At the end of last year, the Defense Department released a lengthy report about the industrial capabilities of the defense industrial base, concluding that stable non-Chinese sources of rare earth oxides are essential to the U.S. supply chain. The report recommended the development of risk-mitigation plans and partnerships with domestic industry to obtain and retain rare earth processing capabilities.

But less than six months later, the Defense Department reversed course and concluded that rare earths “are not uniquely important.” This report also assumed 100 percent of the very few heavy rare earths mined in the United States would be available to meet defense needs. The Defense Department also cited its ability to stake priority claims under Title I of the Defense Production Act, effectively noting that it could seize material from commercial users to meet its needs.

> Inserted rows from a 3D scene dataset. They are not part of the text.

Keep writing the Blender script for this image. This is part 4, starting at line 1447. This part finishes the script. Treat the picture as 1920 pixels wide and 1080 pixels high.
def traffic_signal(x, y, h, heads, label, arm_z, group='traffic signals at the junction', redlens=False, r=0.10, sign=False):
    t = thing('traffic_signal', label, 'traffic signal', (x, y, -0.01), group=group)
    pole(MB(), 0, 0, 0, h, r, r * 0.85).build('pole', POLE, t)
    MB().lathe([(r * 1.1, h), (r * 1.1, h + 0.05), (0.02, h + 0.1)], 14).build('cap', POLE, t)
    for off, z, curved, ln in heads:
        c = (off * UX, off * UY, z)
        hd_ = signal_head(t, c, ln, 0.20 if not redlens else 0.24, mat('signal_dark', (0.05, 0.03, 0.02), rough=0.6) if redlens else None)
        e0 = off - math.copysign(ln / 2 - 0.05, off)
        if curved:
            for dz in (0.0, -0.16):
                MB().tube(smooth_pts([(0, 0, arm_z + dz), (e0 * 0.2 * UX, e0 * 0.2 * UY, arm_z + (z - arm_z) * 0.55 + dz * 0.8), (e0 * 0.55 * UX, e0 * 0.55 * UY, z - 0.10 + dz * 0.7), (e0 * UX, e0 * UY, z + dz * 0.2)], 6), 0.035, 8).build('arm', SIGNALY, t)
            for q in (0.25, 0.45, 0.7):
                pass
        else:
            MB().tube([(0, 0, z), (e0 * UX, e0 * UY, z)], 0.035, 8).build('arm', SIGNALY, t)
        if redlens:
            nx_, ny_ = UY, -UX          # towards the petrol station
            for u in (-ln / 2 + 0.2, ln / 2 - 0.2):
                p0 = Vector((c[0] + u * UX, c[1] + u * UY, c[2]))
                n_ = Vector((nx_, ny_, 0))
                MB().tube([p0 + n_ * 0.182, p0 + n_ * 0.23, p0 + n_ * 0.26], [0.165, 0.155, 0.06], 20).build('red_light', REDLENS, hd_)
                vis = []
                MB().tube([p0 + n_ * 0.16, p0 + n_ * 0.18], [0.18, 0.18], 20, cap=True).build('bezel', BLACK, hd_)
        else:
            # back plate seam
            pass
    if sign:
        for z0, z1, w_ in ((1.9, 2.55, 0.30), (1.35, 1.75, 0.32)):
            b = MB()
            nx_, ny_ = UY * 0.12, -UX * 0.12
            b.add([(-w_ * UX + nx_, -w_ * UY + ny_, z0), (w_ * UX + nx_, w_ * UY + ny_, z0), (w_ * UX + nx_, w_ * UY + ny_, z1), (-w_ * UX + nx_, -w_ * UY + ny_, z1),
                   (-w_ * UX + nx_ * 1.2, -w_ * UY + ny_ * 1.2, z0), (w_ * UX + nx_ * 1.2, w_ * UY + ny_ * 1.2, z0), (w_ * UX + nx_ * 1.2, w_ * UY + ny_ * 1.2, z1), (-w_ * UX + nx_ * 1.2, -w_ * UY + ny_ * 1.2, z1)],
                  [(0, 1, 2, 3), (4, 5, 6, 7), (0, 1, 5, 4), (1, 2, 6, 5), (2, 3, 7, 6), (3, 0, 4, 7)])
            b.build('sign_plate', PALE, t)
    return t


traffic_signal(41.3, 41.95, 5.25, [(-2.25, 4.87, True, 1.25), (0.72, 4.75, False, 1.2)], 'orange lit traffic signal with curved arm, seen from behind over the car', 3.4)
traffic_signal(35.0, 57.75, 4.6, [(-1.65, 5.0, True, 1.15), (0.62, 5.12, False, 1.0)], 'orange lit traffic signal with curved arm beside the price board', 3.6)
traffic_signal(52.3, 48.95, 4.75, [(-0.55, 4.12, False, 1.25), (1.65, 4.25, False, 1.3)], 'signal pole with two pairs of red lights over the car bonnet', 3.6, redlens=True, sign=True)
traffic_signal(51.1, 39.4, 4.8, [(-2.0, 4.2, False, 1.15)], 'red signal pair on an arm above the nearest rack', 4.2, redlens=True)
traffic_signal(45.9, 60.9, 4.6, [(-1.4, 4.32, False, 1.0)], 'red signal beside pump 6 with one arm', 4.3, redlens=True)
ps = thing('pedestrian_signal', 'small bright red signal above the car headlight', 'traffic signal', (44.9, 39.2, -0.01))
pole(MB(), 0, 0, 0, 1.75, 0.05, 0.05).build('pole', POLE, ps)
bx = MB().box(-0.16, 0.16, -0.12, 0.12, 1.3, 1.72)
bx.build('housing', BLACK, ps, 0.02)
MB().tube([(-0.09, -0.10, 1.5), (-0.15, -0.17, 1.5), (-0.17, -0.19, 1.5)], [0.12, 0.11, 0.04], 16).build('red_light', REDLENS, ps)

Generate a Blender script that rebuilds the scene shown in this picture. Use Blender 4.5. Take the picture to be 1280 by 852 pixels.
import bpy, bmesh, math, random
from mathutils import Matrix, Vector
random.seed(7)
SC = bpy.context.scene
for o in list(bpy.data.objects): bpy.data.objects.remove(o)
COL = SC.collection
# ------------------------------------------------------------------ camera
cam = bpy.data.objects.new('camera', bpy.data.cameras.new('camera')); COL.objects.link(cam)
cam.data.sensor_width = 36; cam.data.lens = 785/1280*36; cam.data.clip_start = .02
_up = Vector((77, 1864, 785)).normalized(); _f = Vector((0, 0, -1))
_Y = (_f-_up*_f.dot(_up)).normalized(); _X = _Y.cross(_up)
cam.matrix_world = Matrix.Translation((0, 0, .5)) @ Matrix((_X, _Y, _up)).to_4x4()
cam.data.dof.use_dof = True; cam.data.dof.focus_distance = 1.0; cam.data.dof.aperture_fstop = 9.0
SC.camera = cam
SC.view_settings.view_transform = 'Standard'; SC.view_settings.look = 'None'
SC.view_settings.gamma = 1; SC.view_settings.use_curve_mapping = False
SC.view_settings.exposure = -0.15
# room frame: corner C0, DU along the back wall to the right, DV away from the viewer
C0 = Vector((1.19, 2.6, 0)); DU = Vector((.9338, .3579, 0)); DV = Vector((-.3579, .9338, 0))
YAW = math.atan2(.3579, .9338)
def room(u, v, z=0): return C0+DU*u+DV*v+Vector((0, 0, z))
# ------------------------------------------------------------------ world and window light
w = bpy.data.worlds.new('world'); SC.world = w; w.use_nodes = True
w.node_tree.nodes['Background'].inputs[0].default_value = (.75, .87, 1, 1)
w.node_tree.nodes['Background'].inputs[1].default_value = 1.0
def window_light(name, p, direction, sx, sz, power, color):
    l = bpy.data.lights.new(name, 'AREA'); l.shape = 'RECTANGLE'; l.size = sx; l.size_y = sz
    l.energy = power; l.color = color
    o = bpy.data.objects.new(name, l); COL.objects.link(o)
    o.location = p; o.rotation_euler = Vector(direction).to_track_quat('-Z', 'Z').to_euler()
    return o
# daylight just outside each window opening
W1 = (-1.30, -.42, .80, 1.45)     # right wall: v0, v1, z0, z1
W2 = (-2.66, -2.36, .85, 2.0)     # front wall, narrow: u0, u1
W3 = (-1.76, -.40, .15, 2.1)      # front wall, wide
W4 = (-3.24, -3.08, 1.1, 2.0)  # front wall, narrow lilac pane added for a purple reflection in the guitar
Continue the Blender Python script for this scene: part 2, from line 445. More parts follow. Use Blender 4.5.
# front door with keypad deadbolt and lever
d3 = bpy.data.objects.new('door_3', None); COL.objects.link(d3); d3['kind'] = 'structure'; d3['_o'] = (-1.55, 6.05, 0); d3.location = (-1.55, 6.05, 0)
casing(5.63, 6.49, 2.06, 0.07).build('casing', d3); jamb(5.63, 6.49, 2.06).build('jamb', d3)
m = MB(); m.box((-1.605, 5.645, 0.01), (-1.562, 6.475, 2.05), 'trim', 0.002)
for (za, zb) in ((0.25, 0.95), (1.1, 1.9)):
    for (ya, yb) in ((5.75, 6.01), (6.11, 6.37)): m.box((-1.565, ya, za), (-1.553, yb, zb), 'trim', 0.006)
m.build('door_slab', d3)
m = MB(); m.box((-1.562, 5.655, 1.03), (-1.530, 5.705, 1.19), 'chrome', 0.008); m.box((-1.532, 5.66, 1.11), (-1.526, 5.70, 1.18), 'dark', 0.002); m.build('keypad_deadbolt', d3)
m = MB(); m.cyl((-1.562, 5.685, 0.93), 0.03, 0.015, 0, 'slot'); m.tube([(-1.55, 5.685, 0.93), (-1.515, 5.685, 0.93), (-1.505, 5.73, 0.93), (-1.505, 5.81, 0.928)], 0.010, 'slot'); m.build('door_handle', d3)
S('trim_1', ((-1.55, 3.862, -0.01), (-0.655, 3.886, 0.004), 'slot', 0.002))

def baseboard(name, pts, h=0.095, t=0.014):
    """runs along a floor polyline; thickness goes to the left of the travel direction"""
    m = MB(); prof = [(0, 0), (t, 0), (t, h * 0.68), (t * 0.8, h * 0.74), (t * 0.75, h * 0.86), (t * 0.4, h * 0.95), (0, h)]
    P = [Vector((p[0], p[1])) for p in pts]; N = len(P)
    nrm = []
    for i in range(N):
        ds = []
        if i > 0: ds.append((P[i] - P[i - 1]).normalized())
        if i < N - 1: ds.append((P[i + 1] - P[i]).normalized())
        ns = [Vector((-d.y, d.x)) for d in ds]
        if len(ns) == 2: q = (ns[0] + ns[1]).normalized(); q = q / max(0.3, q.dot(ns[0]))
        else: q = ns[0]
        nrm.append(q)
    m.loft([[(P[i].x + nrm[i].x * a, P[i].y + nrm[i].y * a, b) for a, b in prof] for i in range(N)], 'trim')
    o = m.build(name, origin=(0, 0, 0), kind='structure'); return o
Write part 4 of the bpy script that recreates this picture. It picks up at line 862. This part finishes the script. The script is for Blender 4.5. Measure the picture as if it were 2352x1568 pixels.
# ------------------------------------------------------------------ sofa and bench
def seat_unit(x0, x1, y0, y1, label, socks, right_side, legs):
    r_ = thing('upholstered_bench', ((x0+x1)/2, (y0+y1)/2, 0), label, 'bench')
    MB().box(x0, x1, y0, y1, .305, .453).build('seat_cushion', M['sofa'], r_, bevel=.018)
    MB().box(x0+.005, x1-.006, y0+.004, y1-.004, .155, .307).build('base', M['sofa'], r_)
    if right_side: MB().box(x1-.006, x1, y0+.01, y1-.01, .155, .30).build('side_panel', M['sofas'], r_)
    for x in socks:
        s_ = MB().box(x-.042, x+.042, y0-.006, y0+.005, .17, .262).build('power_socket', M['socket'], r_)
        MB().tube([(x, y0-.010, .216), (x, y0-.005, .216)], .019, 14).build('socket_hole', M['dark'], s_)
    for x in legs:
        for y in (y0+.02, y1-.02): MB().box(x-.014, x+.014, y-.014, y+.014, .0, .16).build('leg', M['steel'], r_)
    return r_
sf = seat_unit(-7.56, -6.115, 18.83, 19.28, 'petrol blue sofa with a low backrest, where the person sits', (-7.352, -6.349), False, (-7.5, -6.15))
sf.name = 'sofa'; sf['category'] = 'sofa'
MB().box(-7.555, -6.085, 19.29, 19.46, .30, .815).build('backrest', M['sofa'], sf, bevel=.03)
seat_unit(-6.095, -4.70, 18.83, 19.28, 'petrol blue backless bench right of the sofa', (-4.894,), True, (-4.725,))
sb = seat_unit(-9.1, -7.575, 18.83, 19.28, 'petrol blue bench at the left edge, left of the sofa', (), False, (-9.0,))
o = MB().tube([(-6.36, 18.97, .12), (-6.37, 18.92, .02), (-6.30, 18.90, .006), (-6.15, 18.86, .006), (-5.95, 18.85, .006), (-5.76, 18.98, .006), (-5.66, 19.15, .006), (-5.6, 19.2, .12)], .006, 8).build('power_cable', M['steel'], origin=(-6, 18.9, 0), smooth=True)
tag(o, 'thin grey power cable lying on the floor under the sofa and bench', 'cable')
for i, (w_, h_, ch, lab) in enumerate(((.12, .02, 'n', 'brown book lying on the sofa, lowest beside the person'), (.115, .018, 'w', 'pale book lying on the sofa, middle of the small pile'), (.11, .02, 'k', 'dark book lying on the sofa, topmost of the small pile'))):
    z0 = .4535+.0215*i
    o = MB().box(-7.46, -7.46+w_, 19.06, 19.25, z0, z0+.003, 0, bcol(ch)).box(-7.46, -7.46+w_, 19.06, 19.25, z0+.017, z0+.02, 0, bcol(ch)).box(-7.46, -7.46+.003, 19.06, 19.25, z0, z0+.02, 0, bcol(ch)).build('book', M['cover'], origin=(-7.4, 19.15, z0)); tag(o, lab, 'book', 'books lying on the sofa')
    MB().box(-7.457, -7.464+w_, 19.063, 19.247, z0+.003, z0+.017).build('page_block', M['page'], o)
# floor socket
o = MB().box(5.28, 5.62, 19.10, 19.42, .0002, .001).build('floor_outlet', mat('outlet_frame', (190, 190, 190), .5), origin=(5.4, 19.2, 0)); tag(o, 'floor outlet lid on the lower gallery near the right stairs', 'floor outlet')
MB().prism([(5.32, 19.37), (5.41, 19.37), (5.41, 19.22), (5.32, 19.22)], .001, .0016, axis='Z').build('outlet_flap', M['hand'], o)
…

Alarmingly to industry analysts concerned about the ability of the United States to maintain access to rare earths, the Defense Department looks favorably on “corporate restructuring within the supply chain,” likely referring to the acquisition of Neo Material Technologies Inc. and their Chinese processing plants by Molycorp Inc., the only domestic producer of rare earth oxides. The Congressional Research Service recently described this pending acquisition as a plan to export rare earths to China, where they then would be subject to Chinese export restrictions should U.S. industry need them back. Whether they would be allowed to return to the United States remains an open question.

The administration is fighting these export restrictions through its action in the World Trade Organization, but the majority of its energy is focused on obtaining cheap Chinese raw materials, which does nothing to encourage domestic industry. Perhaps this is because the administration faces an election-year tightrope on this issue: Among other uses, rare earths are vital for wind turbines and hybrid and electric vehicles key to the creation of a greener economy, but encouraging mining would certainly dismay the administration’s radical environmentalist supporters. The irony is that the global environmental impact would be much lower if the rare earth industry applied Western standards to the process instead of relying on traditional Chinese production.

Focusing on the WTO avoids this problem altogether. It is also highly convenient for big U.S. companies that are dependent upon rare earths and have shifted large portions of their manufacturing capacity to China, where they can purchase rare earths without worrying about export restrictions.

Partnering with Japan to bring the WTO case also meshes neatly with the “strategic pivot” to the Asia-Pacific. After China, Japan consumes the most rare earths and is a reliable supplier of high technology materials to the United States. However, if they lose the capability to obtain cheap and regular supplies of Chinese raw materials, as they did from a de-facto Chinese rare earth embargo in the fall of 2010, or if Japanese firms continue to relocate facilities to China, as Toyota recently did, our broader strategic interests in the region may be threatened.

In short, a successful conclusion to the WTO case may provide cheap Chinese material to the market, supplying cheap, plentiful materials to the defense industry - but only as long as China believes it to be in its interest to allow those exports. Meanwhile, nothing will be done to improve domestic and allied sources of supply; these valuable markets will continue to be offshored and outsourced rather than dealt with in any comprehensive fashion.

Sweeping our supply problems under the rug does not appear to be a long-term strategy for success. In the end, these actions align closer with the political agenda of the administration than with the needs of a high-tech economy or national security.

Rep. Mike Coffman is a Colorado Republican.